## Data shown
— Start —

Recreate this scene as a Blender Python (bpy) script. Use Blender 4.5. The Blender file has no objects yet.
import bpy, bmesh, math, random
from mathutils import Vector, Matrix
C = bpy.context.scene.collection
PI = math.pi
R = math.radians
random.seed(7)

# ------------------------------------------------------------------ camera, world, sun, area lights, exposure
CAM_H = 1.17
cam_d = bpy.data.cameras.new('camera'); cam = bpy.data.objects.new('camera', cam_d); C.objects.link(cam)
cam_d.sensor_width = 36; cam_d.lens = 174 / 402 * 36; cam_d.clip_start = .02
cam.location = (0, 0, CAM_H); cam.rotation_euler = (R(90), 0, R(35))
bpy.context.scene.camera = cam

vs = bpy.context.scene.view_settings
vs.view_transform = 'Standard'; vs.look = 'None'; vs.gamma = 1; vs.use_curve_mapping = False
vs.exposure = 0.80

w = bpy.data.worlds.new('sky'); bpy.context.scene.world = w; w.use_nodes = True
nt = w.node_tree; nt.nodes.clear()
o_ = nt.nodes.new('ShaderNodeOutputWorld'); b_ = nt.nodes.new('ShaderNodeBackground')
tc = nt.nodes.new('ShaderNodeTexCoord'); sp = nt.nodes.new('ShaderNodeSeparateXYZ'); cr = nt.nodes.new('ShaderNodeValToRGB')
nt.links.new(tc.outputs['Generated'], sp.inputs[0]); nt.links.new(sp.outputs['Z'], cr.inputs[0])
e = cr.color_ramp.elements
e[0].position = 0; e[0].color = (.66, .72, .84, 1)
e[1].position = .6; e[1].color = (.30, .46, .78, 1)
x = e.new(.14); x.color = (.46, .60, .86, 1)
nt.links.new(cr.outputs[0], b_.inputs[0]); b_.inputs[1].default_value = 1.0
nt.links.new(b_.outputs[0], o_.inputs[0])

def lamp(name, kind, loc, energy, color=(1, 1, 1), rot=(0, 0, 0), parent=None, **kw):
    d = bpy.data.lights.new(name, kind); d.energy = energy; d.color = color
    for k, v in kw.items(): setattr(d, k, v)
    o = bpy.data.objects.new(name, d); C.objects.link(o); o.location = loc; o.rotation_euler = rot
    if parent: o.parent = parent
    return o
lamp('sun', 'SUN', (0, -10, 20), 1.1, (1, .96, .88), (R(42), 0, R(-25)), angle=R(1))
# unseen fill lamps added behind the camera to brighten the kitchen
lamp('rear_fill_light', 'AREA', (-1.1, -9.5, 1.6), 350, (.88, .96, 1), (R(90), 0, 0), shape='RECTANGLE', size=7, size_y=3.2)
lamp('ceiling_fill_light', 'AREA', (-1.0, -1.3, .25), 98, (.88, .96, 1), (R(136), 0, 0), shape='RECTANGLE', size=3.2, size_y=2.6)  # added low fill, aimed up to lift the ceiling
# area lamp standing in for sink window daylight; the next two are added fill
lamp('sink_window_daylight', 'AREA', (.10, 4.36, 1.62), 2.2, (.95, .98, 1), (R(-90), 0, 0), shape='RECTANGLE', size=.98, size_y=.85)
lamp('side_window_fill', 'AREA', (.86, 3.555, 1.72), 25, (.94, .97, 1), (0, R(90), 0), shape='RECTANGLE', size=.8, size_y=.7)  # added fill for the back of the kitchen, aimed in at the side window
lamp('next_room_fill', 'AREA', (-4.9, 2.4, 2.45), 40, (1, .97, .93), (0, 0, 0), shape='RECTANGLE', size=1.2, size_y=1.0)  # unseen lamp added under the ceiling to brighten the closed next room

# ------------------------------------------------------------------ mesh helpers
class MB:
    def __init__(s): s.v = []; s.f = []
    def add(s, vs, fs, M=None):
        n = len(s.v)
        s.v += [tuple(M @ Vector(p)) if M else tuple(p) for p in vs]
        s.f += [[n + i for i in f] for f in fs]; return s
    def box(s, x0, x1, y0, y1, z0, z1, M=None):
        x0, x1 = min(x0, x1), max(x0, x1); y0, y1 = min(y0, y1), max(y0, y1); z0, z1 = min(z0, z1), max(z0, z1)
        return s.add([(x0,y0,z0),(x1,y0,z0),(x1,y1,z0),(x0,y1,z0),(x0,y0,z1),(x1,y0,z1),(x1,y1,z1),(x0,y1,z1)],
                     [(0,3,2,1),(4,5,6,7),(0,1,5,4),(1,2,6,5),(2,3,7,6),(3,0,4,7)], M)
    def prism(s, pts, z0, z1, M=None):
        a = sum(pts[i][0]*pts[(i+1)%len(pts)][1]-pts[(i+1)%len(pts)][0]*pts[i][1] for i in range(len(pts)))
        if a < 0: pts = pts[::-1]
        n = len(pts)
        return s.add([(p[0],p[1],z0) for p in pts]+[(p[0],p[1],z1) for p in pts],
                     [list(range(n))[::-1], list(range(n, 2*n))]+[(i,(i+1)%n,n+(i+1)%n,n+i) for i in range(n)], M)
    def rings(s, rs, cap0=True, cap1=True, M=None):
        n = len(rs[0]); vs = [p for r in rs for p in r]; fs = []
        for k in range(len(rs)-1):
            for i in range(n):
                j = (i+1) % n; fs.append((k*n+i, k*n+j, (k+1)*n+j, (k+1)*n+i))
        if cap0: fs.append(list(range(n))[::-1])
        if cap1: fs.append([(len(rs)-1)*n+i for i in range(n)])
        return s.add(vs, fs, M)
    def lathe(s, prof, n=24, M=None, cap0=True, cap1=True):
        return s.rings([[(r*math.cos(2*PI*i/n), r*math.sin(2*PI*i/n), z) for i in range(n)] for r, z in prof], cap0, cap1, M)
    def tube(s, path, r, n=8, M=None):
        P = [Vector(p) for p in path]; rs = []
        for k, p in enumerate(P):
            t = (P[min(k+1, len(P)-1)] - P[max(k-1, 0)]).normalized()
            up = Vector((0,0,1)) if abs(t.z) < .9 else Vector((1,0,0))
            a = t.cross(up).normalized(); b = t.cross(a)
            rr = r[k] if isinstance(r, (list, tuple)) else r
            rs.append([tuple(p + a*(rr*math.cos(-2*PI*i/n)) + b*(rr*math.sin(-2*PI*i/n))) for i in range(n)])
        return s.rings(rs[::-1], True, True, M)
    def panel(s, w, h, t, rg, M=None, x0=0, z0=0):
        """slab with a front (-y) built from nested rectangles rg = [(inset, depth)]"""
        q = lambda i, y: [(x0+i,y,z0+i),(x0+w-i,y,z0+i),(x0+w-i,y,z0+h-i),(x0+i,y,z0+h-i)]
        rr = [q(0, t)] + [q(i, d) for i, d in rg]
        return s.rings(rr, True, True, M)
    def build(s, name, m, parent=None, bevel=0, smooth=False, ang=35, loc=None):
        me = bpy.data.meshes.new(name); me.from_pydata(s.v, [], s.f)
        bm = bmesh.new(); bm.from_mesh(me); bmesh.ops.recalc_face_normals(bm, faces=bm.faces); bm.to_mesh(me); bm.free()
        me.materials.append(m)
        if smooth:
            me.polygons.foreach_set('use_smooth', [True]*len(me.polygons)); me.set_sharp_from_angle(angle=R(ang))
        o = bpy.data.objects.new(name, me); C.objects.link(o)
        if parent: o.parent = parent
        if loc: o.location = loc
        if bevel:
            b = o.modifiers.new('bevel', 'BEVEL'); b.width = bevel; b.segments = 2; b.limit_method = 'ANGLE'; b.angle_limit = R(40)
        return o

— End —

## What is needed
Quote every line of the data, word for word.

## The result
Recreate this scene as a Blender Python (bpy) script. Use Blender 4.5. The Blender file has no objects yet.
import bpy, bmesh, math, random
from mathutils import Vector, Matrix
C = bpy.context.scene.collection
PI = math.pi
R = math.radians
random.seed(7)

# ------------------------------------------------------------------ camera, world, sun, area lights, exposure
CAM_H = 1.17
cam_d = bpy.data.cameras.new('camera'); cam = bpy.data.objects.new('camera', cam_d); C.objects.link(cam)
cam_d.sensor_width = 36; cam_d.lens = 174 / 402 * 36; cam_d.clip_start = .02
cam.location = (0, 0, CAM_H); cam.rotation_euler = (R(90), 0, R(35))
bpy.context.scene.camera = cam

vs = bpy.context.scene.view_settings
vs.view_transform = 'Standard'; vs.look = 'None'; vs.gamma = 1; vs.use_curve_mapping = False
vs.exposure = 0.80

w = bpy.data.worlds.new('sky'); bpy.context.scene.world = w; w.use_nodes = True
nt = w.node_tree; nt.nodes.clear()
o_ = nt.nodes.new('ShaderNodeOutputWorld'); b_ = nt.nodes.new('ShaderNodeBackground')
tc = nt.nodes.new('ShaderNodeTexCoord'); sp = nt.nodes.new('ShaderNodeSeparateXYZ'); cr = nt.nodes.new('ShaderNodeValToRGB')
nt.links.new(tc.outputs['Generated'], sp.inputs[0]); nt.links.new(sp.outputs['Z'], cr.inputs[0])
e = cr.color_ramp.elements
e[0].position = 0; e[0].color = (.66, .72, .84, 1)
e[1].position = .6; e[1].color = (.30, .46, .78, 1)
x = e.new(.14); x.color = (.46, .60, .86, 1)
nt.links.new(cr.outputs[0], b_.inputs[0]); b_.inputs[1].default_value = 1.0
nt.links.new(b_.outputs[0], o_.inputs[0])

def lamp(name, kind, loc, energy, color=(1, 1, 1), rot=(0, 0, 0), parent=None, **kw):
    d = bpy.data.lights.new(name, kind); d.energy = energy; d.color = color
    for k, v in kw.items(): setattr(d, k, v)
    o = bpy.data.objects.new(name, d); C.objects.link(o); o.location = loc; o.rotation_euler = rot
    if parent: o.parent = parent
    return o
lamp('sun', 'SUN', (0, -10, 20), 1.1, (1, .96, .88), (R(42), 0, R(-25)), angle=R(1))
# unseen fill lamps added behind the camera to brighten the kitchen
lamp('rear_fill_light', 'AREA', (-1.1, -9.5, 1.6), 350, (.88, .96, 1), (R(90), 0, 0), shape='RECTANGLE', size=7, size_y=3.2)
lamp('ceiling_fill_light', 'AREA', (-1.0, -1.3, .25), 98, (.88, .96, 1), (R(136), 0, 0), shape='RECTANGLE', size=3.2, size_y=2.6)  # added low fill, aimed up to lift the ceiling
# area lamp standing in for sink window daylight; the next two are added fill
lamp('sink_window_daylight', 'AREA', (.10, 4.36, 1.62), 2.2, (.95, .98, 1), (R(-90), 0, 0), shape='RECTANGLE', size=.98, size_y=.85)
lamp('side_window_fill', 'AREA', (.86, 3.555, 1.72), 25, (.94, .97, 1), (0, R(90), 0), shape='RECTANGLE', size=.8, size_y=.7)  # added fill for the back of the kitchen, aimed in at the side window
lamp('next_room_fill', 'AREA', (-4.9, 2.4, 2.45), 40, (1, .97, .93), (0, 0, 0), shape='RECTANGLE', size=1.2, size_y=1.0)  # unseen lamp added under the ceiling to brighten the closed next room

# ------------------------------------------------------------------ mesh helpers
class MB:
    def __init__(s): s.v = []; s.f = []
    def add(s, vs, fs, M=None):
        n = len(s.v)
        s.v += [tuple(M @ Vector(p)) if M else tuple(p) for p in vs]
        s.f += [[n + i for i in f] for f in fs]; return s
    def box(s, x0, x1, y0, y1, z0, z1, M=None):
        x0, x1 = min(x0, x1), max(x0, x1); y0, y1 = min(y0, y1), max(y0, y1); z0, z1 = min(z0, z1), max(z0, z1)
        return s.add([(x0,y0,z0),(x1,y0,z0),(x1,y1,z0),(x0,y1,z0),(x0,y0,z1),(x1,y0,z1),(x1,y1,z1),(x0,y1,z1)],
                     [(0,3,2,1),(4,5,6,7),(0,1,5,4),(1,2,6,5),(2,3,7,6),(3,0,4,7)], M)
    def prism(s, pts, z0, z1, M=None):
        a = sum(pts[i][0]*pts[(i+1)%len(pts)][1]-pts[(i+1)%len(pts)][0]*pts[i][1] for i in range(len(pts)))
        if a < 0: pts = pts[::-1]
        n = len(pts)
        return s.add([(p[0],p[1],z0) for p in pts]+[(p[0],p[1],z1) for p in pts],
                     [list(range(n))[::-1], list(range(n, 2*n))]+[(i,(i+1)%n,n+(i+1)%n,n+i) for i in range(n)], M)
    def rings(s, rs, cap0=True, cap1=True, M=None):
        n = len(rs[0]); vs = [p for r in rs for p in r]; fs = []
        for k in range(len(rs)-1):
            for i in range(n):
                j = (i+1) % n; fs.append((k*n+i, k*n+j, (k+1)*n+j, (k+1)*n+i))
        if cap0: fs.append(list(range(n))[::-1])
        if cap1: fs.append([(len(rs)-1)*n+i for i in range(n)])
        return s.add(vs, fs, M)
    def lathe(s, prof, n=24, M=None, cap0=True, cap1=True):
        return s.rings([[(r*math.cos(2*PI*i/n), r*math.sin(2*PI*i/n), z) for i in range(n)] for r, z in prof], cap0, cap1, M)
    def tube(s, path, r, n=8, M=None):
        P = [Vector(p) for p in path]; rs = []
        for k, p in enumerate(P):
            t = (P[min(k+1, len(P)-1)] - P[max(k-1, 0)]).normalized()
            up = Vector((0,0,1)) if abs(t.z) < .9 else Vector((1,0,0))
            a = t.cross(up).normalized(); b = t.cross(a)
            rr = r[k] if isinstance(r, (list, tuple)) else r
            rs.append([tuple(p + a*(rr*math.cos(-2*PI*i/n)) + b*(rr*math.sin(-2*PI*i/n))) for i in range(n)])
        return s.rings(rs[::-1], True, True, M)
    def panel(s, w, h, t, rg, M=None, x0=0, z0=0):
        """slab with a front (-y) built from nested rectangles rg = [(inset, depth)]"""
        q = lambda i, y: [(x0+i,y,z0+i),(x0+w-i,y,z0+i),(x0+w-i,y,z0+h-i),(x0+i,y,z0+h-i)]
        rr = [q(0, t)] + [q(i, d) for i, d in rg]
        return s.rings(rr, True, True, M)
    def build(s, name, m, parent=None, bevel=0, smooth=False, ang=35, loc=None):
        me = bpy.data.meshes.new(name); me.from_pydata(s.v, [], s.f)
        bm = bmesh.new(); bm.from_mesh(me); bmesh.ops.recalc_face_normals(bm, faces=bm.faces); bm.to_mesh(me); bm.free()
        me.materials.append(m)
        if smooth:
            me.polygons.foreach_set('use_smooth', [True]*len(me.polygons)); me.set_sharp_from_angle(angle=R(ang))
        o = bpy.data.objects.new(name, me); C.objects.link(o)
        if parent: o.parent = parent
        if loc: o.location = loc
        if bevel:
            b = o.modifiers.new('bevel', 'BEVEL'); b.width = bevel; b.segments = 2; b.limit_method = 'ANGLE'; b.angle_limit = R(40)
        return o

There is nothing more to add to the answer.